Most of his contemporaries (1940s-1960s) wrote about brave square-jawed American heroes going to Mars, shooting bug-eyed monsters and racial stereotypes with ray-guns, and saving damsels in distress.

When he originally published most of his stories, he did so in the pulp mags common for the time - sometimes with only subtle references to show that all his stories took place in a single, vast, interconnected universe. You see, nearly all his science fiction was set in a single universe with a timeline that stretches from somewhen just after the Second World War (No, No, Not Rogov!) to tens of thousands of years in the future (Three to a Given Star).

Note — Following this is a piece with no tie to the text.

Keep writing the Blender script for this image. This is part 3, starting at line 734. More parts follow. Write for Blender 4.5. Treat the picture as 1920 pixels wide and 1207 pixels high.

This collection contains all the stories in that particular universe except for Norstrilia, the only SF novel he wrote.

The stories are dated. Many of the premises are scientifically absurd. The Chinese successfully colonize Venus by paradropping millions of unprotected people onto its surface. Space travel causes "the Pain of Space", requiring a corps of cyborgs ("habermans") that have had their capacity to feel disconnected. Because of the unique prose style, the stories read more like a kind of space-age fables than like typical sf - without devolving into outright "space fantasy". There are some annoyingly sexist attitudes on display in some stories (although many also feature sympathetic and competent female POV characters), although it is unclear whether or not this is simply because Smith was writing from the perspective of a man in the 1950s, or if it's because his fictional society is intentionally written as a sexist society.

There isn't much in the way of "SPACESHIP SHOOT LASER; BOOM!" that was so common in the time period. Rather, most of the conflicts are centered around human (and animal) psychology.

I liked most of the stories, and none were bad, per se - even though some of them showed their age. Recommended, if you enjoy the weird.